Saturday, June 27, 2009

Malay Food Festival at Galadari Coffee Shop

The festival is on till tonight (Sat 27th Jun 09)

When I was homesick for some Sri Lankan food, I used to go to a Malaysian restaurant. They had godamba roti (called it roti canai) and the chicken curry was identical to Sri Lankan chicken curry.

In Sri Lanka, though, there are almost no places to eat Malay food. So when I heard about the the (Sri Lankan) Malay Food Festival at the Galadari Coffee Shop (LKR 1400 nett per head), I didn't hesitate to bundle my wife into the car and go.

To ensure the food's authenticity, they had got actual Sri Lankan Malay housewives to stay in the hotel and assist the chefs.

I noticed two things about the food. The first is how different Sri Lankan Malay food is from Malaysian food. It seems like Sri Lankan Malay food started at Malaysian and evolved in its own way from there.

The second is how ordinary many of the Sri Lankan Malay dishes feel. Dishes like chicken curry, peanut and cashew curry, curried ash plantains, pittu, malay pickle and dodol are standard fare at the average Sinhala Buddhist table. To me, that signifies just how much the influence of the Malays, a relatively tiny minority, has shaped Sri Lankan cuisine.

They also had Malay songs and dances. Even these songs and dances feel very Sri Lankan.

When foreigners ask me about Sri Lankan cuisine, I always emphasise its Malay connections and downplay its similarities to Indian food. To me, our food is nothing like Indian food but a helluva lot like Malaysian. Go tonight and see for yourself.

PS: The Sri Lankan Malay community was out in force, dressed up to the nines - salwars, kurtas and cheongsams. Wear something nice and go.

PPS: If you know of any Malay restaurants (or eating places or holes in the wall) in Colombo, let me know in the comments...

Restaurant Name: Galadari Coffee Shop
Address: Galadari Hotel, 64 Lotus Road, Colombo 1
Phone: call +94 112 544 544 and ask for the Coffee Shop
Price: LKR 1,400 nett per head


  1. Yes, know the Malay roti canai and chicken curry thing as well and always order it when I go to Chinatown in NYC. Theres a lot more similarites, even as far as Philippines where Kankun and Bibika(n) common words.

    Regards Malay Restaurant: isnt there one next to Majestic Theatre in Bambalapitiya.

  2. That Malay restaurant is closed...but I've heard of one in Kotte. Am trying to visit there soon.

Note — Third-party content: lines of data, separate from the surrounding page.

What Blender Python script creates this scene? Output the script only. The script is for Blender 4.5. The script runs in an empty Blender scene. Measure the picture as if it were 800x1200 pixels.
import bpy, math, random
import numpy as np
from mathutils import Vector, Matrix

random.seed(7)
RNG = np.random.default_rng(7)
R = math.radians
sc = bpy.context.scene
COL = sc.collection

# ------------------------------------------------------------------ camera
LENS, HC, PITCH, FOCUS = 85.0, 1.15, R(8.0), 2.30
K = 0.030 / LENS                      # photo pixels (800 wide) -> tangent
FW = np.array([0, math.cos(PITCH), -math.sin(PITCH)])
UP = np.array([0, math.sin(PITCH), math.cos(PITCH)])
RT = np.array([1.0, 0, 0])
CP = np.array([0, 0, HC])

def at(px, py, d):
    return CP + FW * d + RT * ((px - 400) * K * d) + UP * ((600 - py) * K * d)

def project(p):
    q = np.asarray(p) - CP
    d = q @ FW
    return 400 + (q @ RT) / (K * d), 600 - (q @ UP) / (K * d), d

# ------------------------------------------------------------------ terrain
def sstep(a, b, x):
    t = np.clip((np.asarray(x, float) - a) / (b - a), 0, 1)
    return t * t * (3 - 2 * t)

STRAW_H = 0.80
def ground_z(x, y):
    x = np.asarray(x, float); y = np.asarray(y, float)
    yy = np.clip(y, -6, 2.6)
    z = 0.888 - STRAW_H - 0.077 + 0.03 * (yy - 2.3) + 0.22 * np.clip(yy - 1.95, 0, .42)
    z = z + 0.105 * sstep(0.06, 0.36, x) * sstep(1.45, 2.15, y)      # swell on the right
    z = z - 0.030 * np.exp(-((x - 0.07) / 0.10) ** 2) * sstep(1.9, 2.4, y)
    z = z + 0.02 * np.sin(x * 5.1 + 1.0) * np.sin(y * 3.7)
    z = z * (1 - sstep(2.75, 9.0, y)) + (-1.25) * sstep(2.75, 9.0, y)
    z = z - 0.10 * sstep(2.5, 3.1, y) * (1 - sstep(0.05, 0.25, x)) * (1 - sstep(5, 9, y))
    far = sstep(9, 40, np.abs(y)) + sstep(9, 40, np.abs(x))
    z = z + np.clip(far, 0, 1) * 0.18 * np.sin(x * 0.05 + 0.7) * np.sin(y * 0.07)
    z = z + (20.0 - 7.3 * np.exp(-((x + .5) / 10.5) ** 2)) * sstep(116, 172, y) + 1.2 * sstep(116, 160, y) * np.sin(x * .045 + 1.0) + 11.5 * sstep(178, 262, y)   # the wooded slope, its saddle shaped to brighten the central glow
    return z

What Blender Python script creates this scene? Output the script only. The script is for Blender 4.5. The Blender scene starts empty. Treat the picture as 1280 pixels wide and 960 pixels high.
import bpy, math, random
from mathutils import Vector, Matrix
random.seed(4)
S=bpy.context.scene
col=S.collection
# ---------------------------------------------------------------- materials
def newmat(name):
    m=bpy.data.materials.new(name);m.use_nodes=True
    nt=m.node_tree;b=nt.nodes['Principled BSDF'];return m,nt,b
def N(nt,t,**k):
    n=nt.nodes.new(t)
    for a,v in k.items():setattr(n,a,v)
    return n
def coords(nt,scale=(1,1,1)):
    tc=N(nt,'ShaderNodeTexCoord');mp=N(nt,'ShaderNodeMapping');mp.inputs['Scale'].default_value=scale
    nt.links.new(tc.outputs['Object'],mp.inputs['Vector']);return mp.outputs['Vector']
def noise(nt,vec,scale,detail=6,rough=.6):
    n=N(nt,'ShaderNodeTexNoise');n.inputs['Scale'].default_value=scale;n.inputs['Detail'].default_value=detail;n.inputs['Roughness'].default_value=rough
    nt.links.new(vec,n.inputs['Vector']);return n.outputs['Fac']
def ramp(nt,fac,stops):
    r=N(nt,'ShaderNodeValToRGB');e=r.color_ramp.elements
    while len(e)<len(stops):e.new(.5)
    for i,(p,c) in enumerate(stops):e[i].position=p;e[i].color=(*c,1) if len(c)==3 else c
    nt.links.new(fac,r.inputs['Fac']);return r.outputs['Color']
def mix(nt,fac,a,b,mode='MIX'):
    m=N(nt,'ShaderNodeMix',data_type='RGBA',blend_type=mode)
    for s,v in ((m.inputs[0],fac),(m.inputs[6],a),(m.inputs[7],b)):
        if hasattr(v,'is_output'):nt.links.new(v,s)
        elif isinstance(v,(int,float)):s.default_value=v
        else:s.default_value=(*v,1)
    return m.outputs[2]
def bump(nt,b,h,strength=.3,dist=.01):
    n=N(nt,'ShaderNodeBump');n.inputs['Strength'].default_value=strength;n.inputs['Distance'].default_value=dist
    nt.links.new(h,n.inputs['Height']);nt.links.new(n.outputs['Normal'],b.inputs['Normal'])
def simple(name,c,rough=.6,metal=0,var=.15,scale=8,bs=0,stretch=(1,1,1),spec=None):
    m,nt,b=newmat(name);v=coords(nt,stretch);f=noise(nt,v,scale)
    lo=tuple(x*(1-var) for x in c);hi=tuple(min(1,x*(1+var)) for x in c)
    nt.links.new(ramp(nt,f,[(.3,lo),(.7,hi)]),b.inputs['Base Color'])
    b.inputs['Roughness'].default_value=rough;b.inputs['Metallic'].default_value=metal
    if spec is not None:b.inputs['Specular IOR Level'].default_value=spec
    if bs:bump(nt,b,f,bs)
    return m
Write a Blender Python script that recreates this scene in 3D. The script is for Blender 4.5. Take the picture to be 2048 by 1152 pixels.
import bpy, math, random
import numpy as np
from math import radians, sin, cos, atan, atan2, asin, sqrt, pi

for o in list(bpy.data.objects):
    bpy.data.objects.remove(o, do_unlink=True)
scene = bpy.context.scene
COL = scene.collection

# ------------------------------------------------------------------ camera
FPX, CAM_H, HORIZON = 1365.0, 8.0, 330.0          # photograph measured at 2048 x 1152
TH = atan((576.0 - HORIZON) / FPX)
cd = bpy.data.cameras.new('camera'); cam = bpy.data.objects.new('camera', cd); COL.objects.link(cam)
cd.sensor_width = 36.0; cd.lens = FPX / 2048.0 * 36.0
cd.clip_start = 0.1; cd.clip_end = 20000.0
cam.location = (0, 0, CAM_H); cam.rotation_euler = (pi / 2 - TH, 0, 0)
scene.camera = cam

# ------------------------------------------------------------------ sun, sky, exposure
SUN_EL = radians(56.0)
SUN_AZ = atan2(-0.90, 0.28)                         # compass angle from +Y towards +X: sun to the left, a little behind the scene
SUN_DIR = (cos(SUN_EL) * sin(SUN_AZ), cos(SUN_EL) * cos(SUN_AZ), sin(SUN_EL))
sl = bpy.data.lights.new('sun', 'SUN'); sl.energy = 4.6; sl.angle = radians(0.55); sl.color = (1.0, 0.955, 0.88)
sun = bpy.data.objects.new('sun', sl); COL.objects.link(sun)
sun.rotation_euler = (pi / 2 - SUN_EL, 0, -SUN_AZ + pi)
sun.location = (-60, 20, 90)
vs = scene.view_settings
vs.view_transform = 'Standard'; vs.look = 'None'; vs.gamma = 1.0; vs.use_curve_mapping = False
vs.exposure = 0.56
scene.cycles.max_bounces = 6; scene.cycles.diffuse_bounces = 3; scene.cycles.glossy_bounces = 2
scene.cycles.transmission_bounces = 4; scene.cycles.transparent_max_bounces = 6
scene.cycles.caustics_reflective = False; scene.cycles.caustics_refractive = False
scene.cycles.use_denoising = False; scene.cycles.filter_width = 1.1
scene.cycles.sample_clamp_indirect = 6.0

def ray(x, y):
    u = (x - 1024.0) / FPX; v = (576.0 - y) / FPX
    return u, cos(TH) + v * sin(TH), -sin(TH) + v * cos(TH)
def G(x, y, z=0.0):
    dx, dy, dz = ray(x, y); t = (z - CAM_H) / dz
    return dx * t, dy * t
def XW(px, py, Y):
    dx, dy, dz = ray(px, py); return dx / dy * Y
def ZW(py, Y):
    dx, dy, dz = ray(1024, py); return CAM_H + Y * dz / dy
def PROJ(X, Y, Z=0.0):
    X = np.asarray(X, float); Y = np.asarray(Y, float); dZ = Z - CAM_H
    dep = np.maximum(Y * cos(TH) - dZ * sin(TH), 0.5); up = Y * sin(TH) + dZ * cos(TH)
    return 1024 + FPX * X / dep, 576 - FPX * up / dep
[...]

  3. It's Friday night and I'm stuck at work, VERY hungry and just stumbled on to your excellent website. I went to the Malay food festival too and yes, the food was remarkably close to Sri Lankan food. Did you have those sticky toffee-like things you'd posted a pic of? I loved them! And I remember seeing a dodol dish called dodol in Malay too.

  4. thanks for the blog.
    'When foreigners ask me about Sri Lankan cuisine, I always emphasise its Malay connections and downplay its similarities to Indian food'
    I find that strange. Sri Lankan food is very similar to Malay and Indian food too. They have all cross pollinated each other.
    Roti canai - Is a export that Tamils who went to Malaysia gave to the national malay cuisine - Canai- Chennai- formerly known as Madras in English but always known as Chennai by Tamils.
    I am always shocked that how very people know that most of our basic food is also shared by Indians ( especially Keralans and people from Tamiil Nadu - Pittu, Appa(m) and Indiyappa(m) are also eaten in Kerala and Tamil Nadu
    Coconut milk is a staple in most coastal Indian food too like Sri lnakan food.